Edogawa Ranpo, El lagarto negro, Salamandra, 2017.
(Kurotokage, 1934)
Traducción de Lourdes Porta.
Akechi Kogorō es el detective más famoso creado por Edogawa Ranpo (1894-1965), el gran clásico de la literatura de misterio japonesa. Desde su primer caso «D-zaka no satsujin jiken» («El asesinato de la cuesta D», Shinseinen, enero de 1925), recientemente incluido por Satori en Los casos del detective Kogoro Akechi, Akechi apareció en unos cincuenta títulos de Ranpo, ya fuera solo o con su banda de niños Shōnen tantei dan (Equipo de chicos detectives). Perspicaz y astuto, maestro tanto de la lógica como del disfraz y experto tirador, tiene todas las características de los genios detectivescos de la época dorada del género.
El lagarto negro narra el duelo de Akechi con uno de sus más temibles adversarios: la criminal que da título a la novela. El lagarto negro es un reto para Akechi no sólo porque le iguala en inteligencia, sino porque sus motivaciones son distintas de los criminales comunes. No busca acumular dinero, sino cosas hermosas, ya sean piezas de arte o seres humanos. Además, pone por encima del simple beneficio el placer de conseguir crímenes imposibles, hasta el punto que siempre avisa a sus víctimas antes de desvalijarlas. Le apasiona el reto intelectual del crimen, más que el objeto que roba.
En esta obra en particular, sus objetivos son Sanae, la hermosa hija de un rico industrial, y el diamante «La estrella de Egipto» que su padre posee. Por ellos, Akechi y El lagarto negro se baten en duelo a través de una serie de combates lógicos que libran a cara descubierta. Con tanto descaro como elegancia, la criminal reta directamente a Akechi y pronto su duelo intelectual cobra más importancia que los propios objetos que roba. Protagonista y antagonista se admiran y valoran mútuamente, hasta límites casi eróticos.
La novela muestra la madurez de la ficción detectivesca en su versión clásica en el Japón de los años treinta. El autor sabe que su audiencia conoce a la perfección los tropos tradicionales del género y nos propone un continuo juego metaficcional con ellos. Habitaciones cerradas, dobles, disfraces, cambiazos… Los guiños al lector se suceden, y llegan incluso a hacer referencias explícitas a otras obras de Ranpo, cuyos trucos usan los protagonistas sin esconder su fuente.
Para conseguir este tono cómplice y auto-referencial es clave la particular voz narradora que guía la lectura a través de las trampas y acertijos que se proponen los personajes, y nos explica sus soluciones.
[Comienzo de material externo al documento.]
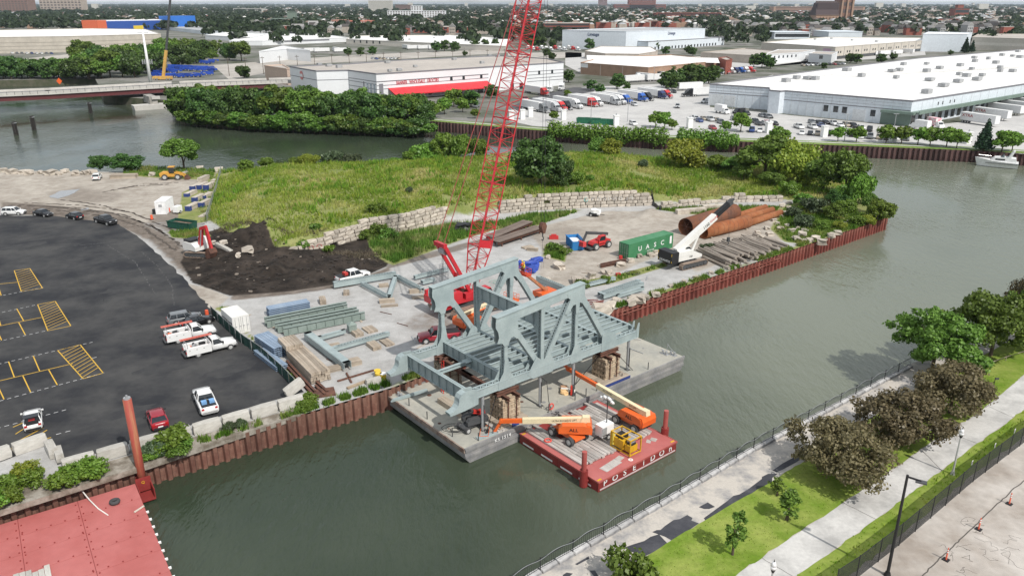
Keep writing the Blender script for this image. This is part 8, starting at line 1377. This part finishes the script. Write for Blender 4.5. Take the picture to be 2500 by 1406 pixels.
for i,(u,v,h) in enumerate(((1388,202,8),(1442,222,6),(1506,218,9),(1465,232,6),(1530,222,5),(1625,218,10),(1650,215,12),(1680,212,13),(1705,208,12),(1730,205,11),(1640,222,9),(1335,140,8),(1348,148,7),(1320,118,12),(1300,118,11),(1350,118,10),(1440,124,12),(1570,120,10),(1600,122,9),(1625,135,8),(1690,137,8),(1680,132,8),(1840,165,10),(1860,165,11),(1880,168,9),(2090,156,8),(2150,156,8),(2180,148,7),(2010,170,5),(2075,155,8),(1065,128,11),(1085,126,11),(1110,126,10),(1160,120,10),(1185,120,10),(1210,118,10),(850,138,8),(880,138,8),(910,135,8),(1135,138,5),(1150,262,8),(1200,240,7),(2320,136,5),(1745,196,9))):tree('lotdark',P(u,v,FARZ),h,'dark green tree between the far warehouses and lots','trees between the far warehouses',h*.95,None,'tree')
for u,v,h in ((2400,368,10),(2355,130,14),(2372,128,11),(2418,118,15),(2440,114,12),(2400,120,9)):tree('conifer',P(u,v,FARZ),h,'dark pointed conifer by the right hand warehouses' if v<200 else 'dark conifer on the river walk near the yacht','conifers by the warehouses' if v<200 else 'conifers near the yacht',h*.55,None,'conifer_tree')
for i,(u,v,c_) in enumerate([(1290+11*k,121+(k%3)*2,('white','white','bright red','white')[k%4]) for k in range(12)]+[(1560+13*k,196-k*1.0,('white','silver','bright red','white')[k%4]) for k in range(8)]+[(1750+12*k,182-k*.6,('bright blue','white','bright red','white','navy')[k%5]) for k in range(8)]):tractor(c_,P(u,v,FARZ),va+rnd.uniform(-.3,.3),f"{c_} tractor unit parked in the lots between the far depots",f"{c_} tractor units between the depots")
for i,(u,v) in enumerate([(1570+26*k,200-k*1.5) for k in range(4)]+[(1890+30*k,152-k) for k in range(5)]+[(2080+30*k,140-k*1.6) for k in range(6)]+[(780+24*k,128) for k in range(4)]+[(1000+26*k,121) for k in range(4)]):trailer(P(u,v,FARZ),va+rnd.choice((0,1.57)),'small white trailer standing among the far depots','trailers among the far depots')
for i,(u,v) in enumerate([(910+9*k,145+(k%2)) for k in range(8)]+[(650+10*k,133) for k in range(8)]+[(1960+11*k,162-k*.4) for k in range(10)]+[(30+12*k,132+k*.1) for k in range(9)]):c_=pick();car('suv',c_,u,v,u+6,v+1,f'tiny {c_} car parked among the far depots',FARZ,f'{c_} cars among the far depots',True)
for i in range(18):q=P(560+42*i,186-2.2*i if i<9 else 168-1.5*(i-9),FARZ);t=thing('utility_pole','thin wooden utility pole along the far rail yard','pole',tuple(q),0,'utility poles of the rail yard');MB().tube((0,0,0),(0,0,11),.2,.14,n=6).build('pole',bark,t);MB().bb(-1.3,1.3,-.08,.08,10,10.25).build('cross_arm',bark,t)
STRIP=[]
for i,(u,v) in enumerate([(rt_.uniform(500,1260),rt_.uniform(86,112)) for k in range(40)]+[(rt_.uniform(1250,1420),rt_.uniform(84,118)) for k in range(26)]+[(rt_.uniform(1720,1880),rt_.uniform(76,112)) for k in range(24)]+[(rt_.uniform(2240,2520),rt_.uniform(96,116)) for k in range(16)]+[(rt_.uniform(-60,420),rt_.uniform(62,74)) for k in range(46)]):
 q=P(u,v,FARZ);STRIP.append((q.x,q.y))
roofd=M('dark_shingle',(.10,.09,.085),.9,rand=.35,scale=.3);roofb=M('brown_shingle',(.20,.15,.12),.9,rand=.3,scale=.3);pale_c=M('pale_concrete_wall',(.55,.53,.48),.85,scale=.05,var=.08);tanb=M('tan_block_wall',(.42,.35,.29),.85,scale=.05,var=.1)
def tower(label,ua,ub,vb,vt,depth,wall,rows=0,cols=0,roof=None,name='city_building',wm=None):
 a_,b_=P(ua,vb,FARZ),P(ub,vb,FARZ);h=hfor((ua+ub)/2,vb,vt);n0=Vector((-(b_-a_).y,(b_-a_).x,0)).normalized();t=thing(name,label,'building',(a_.x,a_.y,FARZ),ang(a_,b_));L=(b_-a_).length
 MB().bb(0,L,0,depth,0,h).build('wall',wall,t);MB().bb(-.5,L+.5,-.5,depth+.5,h,h+h*.03+.4).build('roof',roof or wall,t)
 for i in range(rows):
  z=h*(i+.55)/rows
  if cols:
   wme=MB().bb(-L/cols*.3,L/cols*.3,-.15,.05,-h/rows*.28,h/rows*.28).mesh('window',wm or winm)
   for j in range(cols):link('window',wme,t,(L*(j+.5)/cols,0,z))
  else :MB().bb(L*.02,L*.98,-.15,.05,z-h/rows*.25,z+h/rows*.25).build('window_band',wm or winm,t)
 return t,L,h
wbr=M('brown_window',(.10,.075,.07),.3)
tower('brown brick tower with window grid at the left edge',-40,72,34,-8,60,brownb,8,14,wm=wbr);tower('tan stone block with rows of dark windows',100,202,30,-3,60,tanb,5,12,wm=wbr);tower('pale high rise slab near the centre of the skyline',900,958,28,3,30,pale_c,12,0,wm=M('slab_window',(.30,.29,.26)));tower('white grid windowed block behind the houses',946,1087,47,28,40,wallw,4,22,wm=wbr);tower('upper storeys of the white grid block',1004,1030,45,16,30,wallw,6,4,wm=wbr);tower('reddish brown block beside the pale high rise',966,1004,28,13,40,brownb,5,0,wm=wbr)
tower('salmon walled school, narrow left wing',811,842,71,51,40,pinkw,3,5);tower('salmon and red school, long right wing',846,906,73,53,40,M('school_red',(.58,.20,.14),.8),3,9,wm=white);tower('dull green long block left of the school',660,775,62,47,50,M('green_block',(.17,.22,.18),.8),2,0);tower('square green stair tower of the long block',703,721,63,31,20,M('green_block',(1,1,1)));tower('long low red brick school behind the rail yard',1010,1178,81,67,40,brickr,2,14,rooft);tower('long red brick building right of the boom',1328,1440,73,58,40,brickr,2,0,rooft);tower('red brick school with flat wings in the houses',1602,1760,49,33,60,brickr,3,0);tower('dark red hospital tower on the skyline',1461,1482,16,-2,60,brickr,6,0,wm=wbr);tower('dark red stepped hospital block',1536,1600,26,1,90,brickr,5,0,wm=wbr);tower('low dark red wing of the hospital',1500,1625,26,12,90,brickr,3,0,wm=wbr);tower('long tan mill building with many windows',1888,2110,34,18,60,M('tan_mill',(.42,.27,.20),.85),3,0,wm=wbr);tower('pale blue low factory behind the beige cold store',1890,1976,96,80,40,bwhite,1,0);tower('pale blue hall under the church',2022,2104,93,79,60,bwhite,0);tower('tall pale building in the left trees',570,640,30,22,60,pale_c,2,0)
t,L,h=tower('brown stone church nave with steep dark roof',1990,2046,58,38,45,brickt,0,name='church');MB().side([(0,h),(L,h),(L,h+26),(L*.1,h+26)],8,37).add([(-1,-1,h),(L,-1,h),(L,22,h+30),(L*.08,22,h+30),(-1,46,h),(L,46,h)],[(0,1,2,3),(5,4,3,2),(0,3,4)]).build('steep_roof',M('church_slate',(.07,.05,.05),.9),t)
for k in range(7):MB().bb(L*(k+.3)/7,L*(k+.5)/7,-3,0,0,h*.8).build('buttress',brickt,t)
t,L,h=tower('tall square brown stone church tower',2046,2080,54,-14,40,M('church_stone',(.22,.12,.085),.9),4,0,name='church_tower',wm=wbr)
for k in range(3):MB().bb(L*(.08+.38*k),L*(.2+.38*k),-3,0,0,h*.9).build('buttress',brickt,t)
tower('small red brick church far right',2328,2362,50,22,30,brickr,2,0,roofd);tower('twin turret of the small red church',2333,2347,48,14,15,brickr,0)
def make_house(k):
 r=random.Random(k);t=thing('house_proto','x','house');w,d,h=7.5,r.uniform(13,20),r.uniform(6,8.5);wm=[tanl,brickr,M('house_cream',(.58,.55,.49),.8,rand=.15),M('house_grey',(.40,.40,.40),.8,rand=.2),brickt][k%5];MB().bb(-w/2,w/2,-d/2,d/2,0,h).build('wall',wm,t)
 if k%3!=1:MB().add([(-w/2-.4,-d/2-.4,h),(w/2+.4,-d/2-.4,h),(w/2+.4,d/2+.4,h),(-w/2-.4,d/2+.4,h),(0,-d/2-.4,h+3.6),(0,d/2+.4,h+3.6)],[(0,4,5,3),(4,1,2,5),(0,1,4),(3,5,2)]).build('roof',[roofd,roofb,M('grey_shingle',(.30,.29,.28),.9,rand=.3)][k%3],t)
 else :MB().bb(-w/2-.2,w/2+.2,-d/2-.2,d/2+.2,h,h+.7).build('roof',rooft,t)
 wme=MB().bb(-.5,.5,-.08,.06,-.8,.8).mesh('window',winm)
 for z in (2.2,5.2):
  for x in (-2.2,0,2.2):link('window',wme,t,(x,-d/2,z))
 return t
HP=[make_house(k) for k in range(9)];used=[False]*9;rh=random.Random(21);nh=0;HV,HF,HM=[],[],[];FP=[(f['c'],max(p.length for p in f['w'])+6) for f in NB];base=MB()
def dens(u,v):
 return 0 if v>96 and u>1850 else .2 if u<650 else .5 if u<1200 else .8
spots=[]
for i in range(8200):
 d=900*math.exp(rh.random()*2.3);xx=rh.uniform(-.78,.82)*d;c_,s_=math.cos(PITCH),math.sin(PITCH);zc=d*c_+CAM_H*s_;u=1250+FPX*xx/zc;v=703-FPX*(d*s_-CAM_H*c_)/zc
 lim=74 if u<500 else 86 if u<1250 else 72 if u<1790 else 90 if u<2260 else 84
 if v<lim and rh.random()<dens(u,v):spots.append((d,xx,u,v))
spots.sort();th_=R_(8)
for d,xx,u,v in spots:
 gx,gy=round(xx/11)*11,round(d/26)*26;gx2=gx*math.cos(th_)-0*gy;q=(gx+rh.uniform(-1,1),gy+rh.uniform(-3,3),FARZ)
 if nh<290:
  k=rh.randrange(9);s=rh.uniform(.85,1.25)
  if not used[k]:t=HP[k];used[k]=True;t.location=q
  else :t=copy_tree(HP[k],q)
  t.rotation_euler=(0,0,rh.choice((0,0,1.571))+.05);t.scale=(s,s,s*rh.uniform(.85,1.2));t.name='house';tag(t,['tan','red brick','cream','grey','brown brick'][k%5]+(' gabled house' if k%3!=1 else ' flat roofed house')+' in the streets beyond the warehouses','house',['tan','red brick','cream','grey','brown brick'][k%5]+' houses beyond the warehouses');nh+=1
 else :
  base.mat(rh.randrange(5));w,l,h=rh.uniform(7,14),rh.uniform(12,34),rh.uniform(6,11);base.box((q[0],q[1],FARZ+h/2),(w,l,h),rh.choice((0,1.571)));base.mat(5+rh.randrange(5));base.box((q[0],q[1],FARZ+h+1.2),(w*.98,l*.98,2.4),0,.35)
tag(base.build('far_houses',[tanl,brickr,M('house_cream',(1,1,1)),M('house_grey',(1,1,1)),brickt,roofd,roofb,rooft,roofg,M('far_white_roof',(.66,.65,.63),.8)]),'mass of small roofs fading towards the horizon','houses',None,'stuff')
rt2=np.random.RandomState(31);cl=[];nt_=0
n=15000;D_=860*np.exp(rt2.rand(n)*3.3);XX=rt2.uniform(-.80,.84,n)*D_;ZC=D_*math.cos(PITCH)+CAM_H*math.sin(PITCH);U_=1250+FPX*XX/ZC;V_=703-FPX*(D_*math.sin(PITCH)-CAM_H*math.cos(PITCH))/ZC;LIM=np.where(U_<500,76,np.where(U_<1250,88,np.where(U_<1790,72,np.where(U_<2260,90,84))));KP=(V_<LIM)&(rt2.rand(n)<np.where(U_<650,1,np.where(U_<1250,.85,.5)));o_=np.argsort(D_[KP]);TX,TY=XX[KP][o_],D_[KP][o_]
TX=np.concatenate([[p[0] for p in STRIP],TX]);TY=np.concatenate([[p[1] for p in STRIP],TY])
bl=[(x,y,FARZ+6.5*s,6.5*s*g,6.5*s*g,6.5*s) for x,y,s,g in zip(TX,TY,rt2.uniform(.7,1.25,len(TX)),1+TY/5000)]
k=len(bl);per=34;B_=np.repeat(np.array(bl),per,0);n=len(B_);d=rt2.normal(size=(n,3));d[:,2]=np.abs(d[:,2])*1.1-.25;d/=np.linalg.norm(d,axis=1)[:,None];c=B_[:,:3]+d*B_[:,3:6]*(.75+.3*rt2.rand(n))[:,None];nn=d+rt2.normal(size=(n,3))*.4;nn/=np.linalg.norm(nn,axis=1)[:,None];t_=np.cross(nn,rt2.normal(size=(n,3)));t_/=np.linalg.norm(t_,axis=1)[:,None];b_=np.cross(nn,t_);s=(B_[:,3]*.34*(.7+.6*rt2.rand(n)))[:,None]
V=np.stack([c-t_*s,c+b_*s,c+t_*s,c-b_*s],1).reshape(-1,3);tag(link('far_wood',npmesh('far_wood',V,np.arange(4*n).reshape(-1,4),GL['city'])),'belt of dark trees covering the far city to the horizon','trees',None,'stuff')
sk=MB();r=random.Random(8)
for i in range(46):d=r.uniform(5000,14000);x=r.uniform(-.7,.7)*d;h=r.choice((20,26,34,45,38))*(1.2 if i%9==0 else 1);sk.bb(x,x+r.uniform(20,70),d,d+30,FARZ,FARZ+min(h,54))
tag(sk.build('far_towers',pale_c),'pale faint towers along the horizon','towers',None,'stuff')
hm=bpy.data.materials.new('haze_air');hm.use_nodes=True;hn=hm.node_tree;hn.nodes.clear();ho=hn.nodes.new('ShaderNodeOutputMaterial');hv_=hn.nodes.new('ShaderNodeVolumePrincipled');hv_.inputs['Color'].default_value=(.74,.84,.95,1);hv_.inputs['Density'].default_value=4e-5;hv_.inputs['Anisotropy'].default_value=.2;hn.links.new(hv_.outputs[0],ho.inputs['Volume'])
hz=MB().bb(-25000,25000,-300,30500,-4.6,68).build('haze',hm);tag(hz,'thin pale air over the whole place','haze',None,'stuff')
ORD='first second third fourth fifth sixth seventh eighth ninth tenth eleventh twelfth thirteenth fourteenth fifteenth sixteenth seventeenth eighteenth nineteenth twentieth'.split()
for g,f in (('small trees on the far river walk','{} small green tree along the far river walk counted from the boom'),('lamp poles in the far truck yard','{} slim grey lamp pole in the far truck yard counted from the boom'),('utility poles of the rail yard','{} thin wooden utility pole along the rail yard counted from the bridge'),('weeds over the piling','{} weedy bush over the piling below the concrete blocks, counted from the barge end'),('cars at the grocery store','{} car parked at the grocery store front counted from the left')):
 L=sorted((o for o in COL.objects if o.get('group')==g and o.parent is None),key=lambda o:o.location.x/max(1,o.location.y))
 for k,o in enumerate(L):o['label']=f.format(ORD[k])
Éste es un narrador que nos apela directamente, a veces enfatizando lo insólito de cierta escena, otras lanzándonos un guiño cómplice, consciente de que ya sabemos perfectamente quién se esconde tras un disfraz o un subterfugio. El narrador ofrece también un comentario moral sobre la acción, recalcando la maldad de los criminales y la nobleza de Akechi. Sin embargo, nunca resulta moralizante, puesto que detrás de sus comentarios es muy fácil ver la fascinación, o incluso el morbo, que siente por los horribles crímenes que describe, y que sabe que comparte plenamente con su público lector.
El lagarto negro ha tenido siete adaptaciones televisivas distintas, cuatro al manga y una al teatro, creada por el célebre escritor Mishima Yukio (1925-1970). Mishima tiene un antológico cameo precisamente en la más famosa de las dos adaptaciones cinematográficas de la obra (ambas hechas a partir de su versión dramática): la película dirigida por Fukasaku Kinji en 1968 con Miwa Akihiro como Lagarto negro, una indiscutible obra maestra de la estética camp de los años sesenta.